He pasado la mayor parte de mi vida arando letras, cosiendo historias, tejiendo redes de ideas y telas de sentimientos. Hubo momentos en los que iba, como dice Rafael Cadenas, «hacia donde no llega / ningún camino». Y resulta que, ahora, soy importante.
Sé que soy importante para un niño de casi tres años, mi nieto, que no es consciente de lo importante que él es para mí. Yo lo cuido, pero, en ocasiones, los papeles se confunden y no se sabe bien quién de los dos necesita y está más pendiente del otro.
«Fue el tiempo que pasaste con tu rosa lo que la hizo tan importante» (Antoine de Saint-Exupéry, El Principito).

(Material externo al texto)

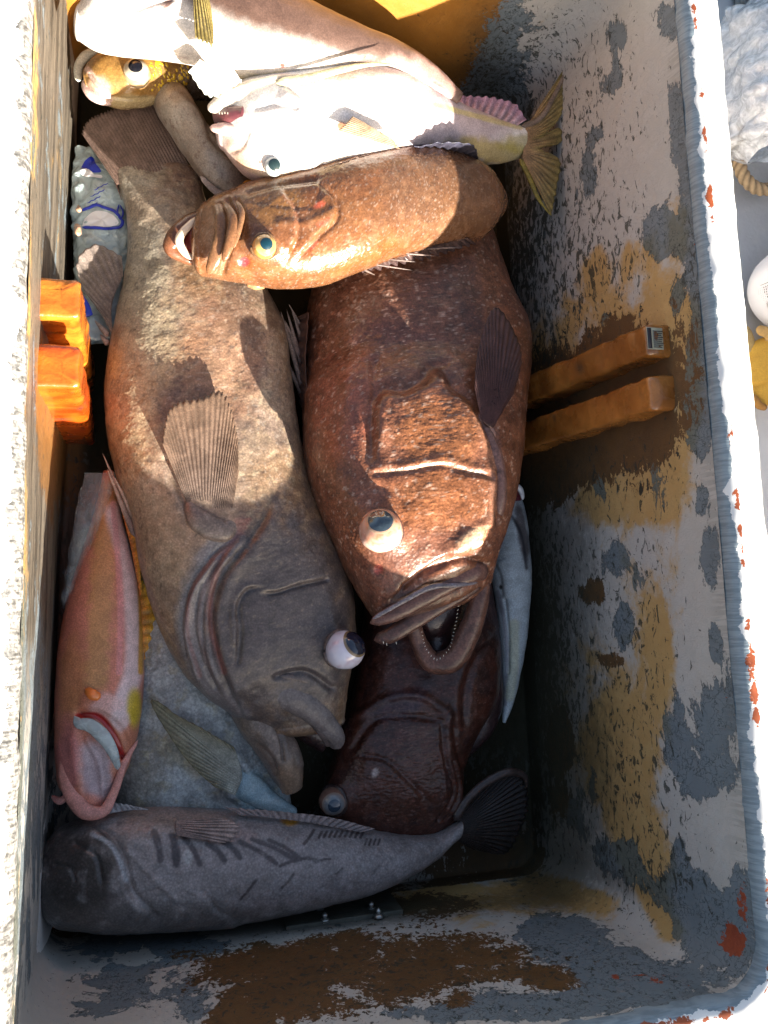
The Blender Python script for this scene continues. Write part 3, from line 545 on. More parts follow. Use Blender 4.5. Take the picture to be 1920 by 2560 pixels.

El cuidado demuestra que la dependencia forma parte de la condición humana, que la autonomía absoluta no existe y que no somos intocables. A la hora de la verdad vivimos enlazados y enredados unos con otros. El respeto mutuo debería facilitar la conexión.
Uno de los secretos para conseguirlo es entender la leyenda que hay a la entrada de un monasterio cisterciense: «la puerta está abierta, el corazón más (porta patet, cor magis)».

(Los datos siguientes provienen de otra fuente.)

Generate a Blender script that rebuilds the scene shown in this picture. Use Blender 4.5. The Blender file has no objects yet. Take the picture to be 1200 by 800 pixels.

Otro secreto es el amor gratuito, igual que hizo Eneas cuando cargó con su padre Anquises a cuestas para salir de Troya camino del destierro (Virgilio, Eneida, II).
«Con el amor a cuestas, dormidos y despiertos», decía Miguel Hernández.
Frente a la oleada actual de fanáticos, de bulos y discursos de odio, prefiero esta sencilla certeza: sentirme querido por un niño al que adoro. Por eso creo que soy importante. No necesito más.